AMY GOODMAN: And finally, talking about Louisiana, talking about New Orleans, there is the vote coming up again, the mayoral runoff, but there isn’t satellite voting outside of Louisiana. Your comments on where the situation now stands in New Orleans.
REV. JESSE JACKSON: What is so sad about that, Amy, is that two-thirds of the citizens are in 47 states around the country. The fact is there are unused military bases like England Air Force Base in Alexandria, and Algiers Base, Belle Chasse Base. Those citizens never had the option to move to those unused bases closer to home or unused state parks, for example. Many of them who are in exile could be living close enough to home to be actually living in temporary housing and working at the same time. Now, they’re strung out around the country.
On last Saturday, for the election, thousands came back by bus and some by plane. And while that looks dramatic, why should they have to have done that in the first place? If you’re a first-time voter, a first-time voter, you must, by state law, show up and vote in person. What an expense, just to vote. Or if you have voted before, you must have two witnesses on authorized affidavit, which you must send for the ballot, to send it back to you. You send it back to Baton Rouge, and then they take it to New Orleans. That is an onerous process upon the basic voter.

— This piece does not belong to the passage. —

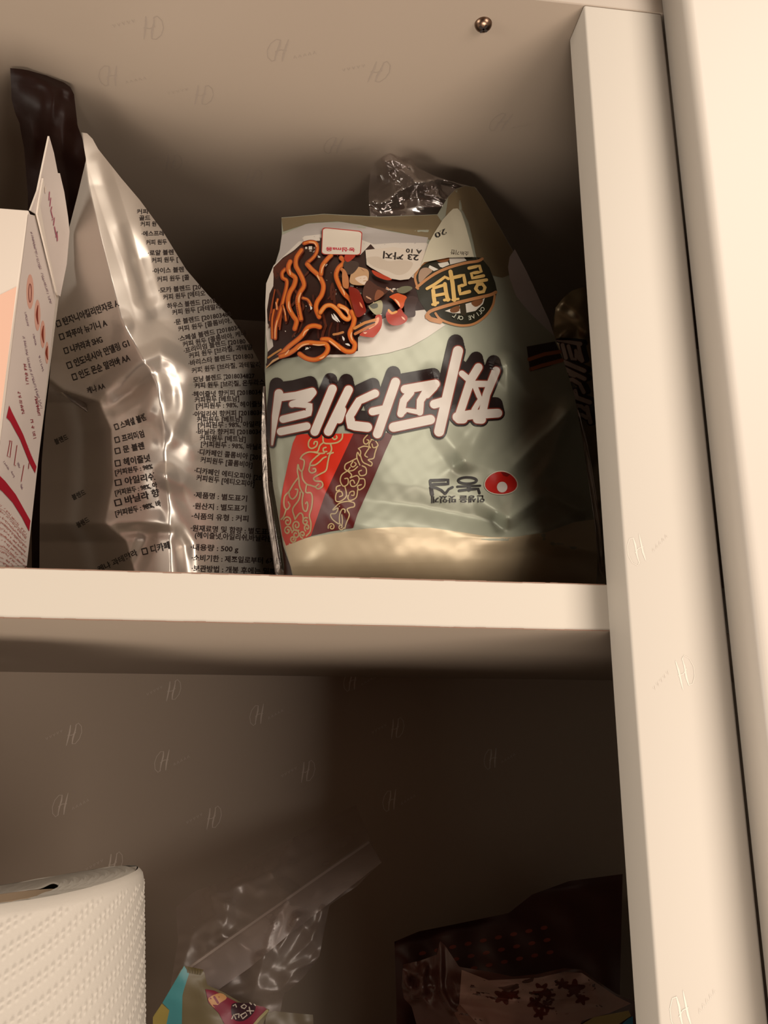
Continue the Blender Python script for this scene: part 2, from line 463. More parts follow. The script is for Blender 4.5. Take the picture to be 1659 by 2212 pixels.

Why can’t those New Orleanians who are in exile have the opportunity to vote where they are living now temporarily?
The fact is the Department of Justice abdicated its responsibility to uphold the extent of the Voting Rights Act, Section 2, where you cannot dilute minorities, or Section 5, there must be clearance or pre-clearance before you move precincts. Rather than the Department of Justice upholding that standard [inaudible] Voting Rights Act, they threw it to the state. And now states’ rights, for the first time since 1965, are determining the basis of voting.

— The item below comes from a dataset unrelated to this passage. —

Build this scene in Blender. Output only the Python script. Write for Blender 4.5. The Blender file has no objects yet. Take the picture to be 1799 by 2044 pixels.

And so, it is a sense of injustice that those who are the most able and the most mobile are there to vote and play golf and open their businesses back up for tourism. The least able are strung out around the country. It just seems that it violates the Voting Rights Act in such a profound way, that for us to be fighting for a democracy at a billion dollars a day, killing and getting killed in Iraq, and will not afford it in New Orleans is just again another reason why we’ve got to march in big numbers this coming Saturday in New York.
AMY GOODMAN: Hany Khalil, last comment.
HANY KHALIL: Well, I think if there’s anything we’ve learned from the massive immigrant rights mobilizations over the last few weeks, it’s that mass marches can make a difference in shaping the debate in the media and what’s going on in Congress. So it’s vital that folks come out to this march tomorrow, Saturday, April 29, to Midtown Manhattan and join us in the streets. There’s an exciting coalition of groups that’s come together, including Reverend Jackson’s Rainbow/PUSH, the National Organization for Women, Friends of the Earth, all working with United for Peace and Justice to make this the most positive and powerful opposition to the war in Iraq and the entire Bush agenda. For more information, people should go to april29.org. That’s april29.org or unitedforpeace.org.
AMY GOODMAN: I want to thank you for being with us, Hany Khalil, and Reverend Jesse Jackson, for speaking to us, who will be in New York this weekend.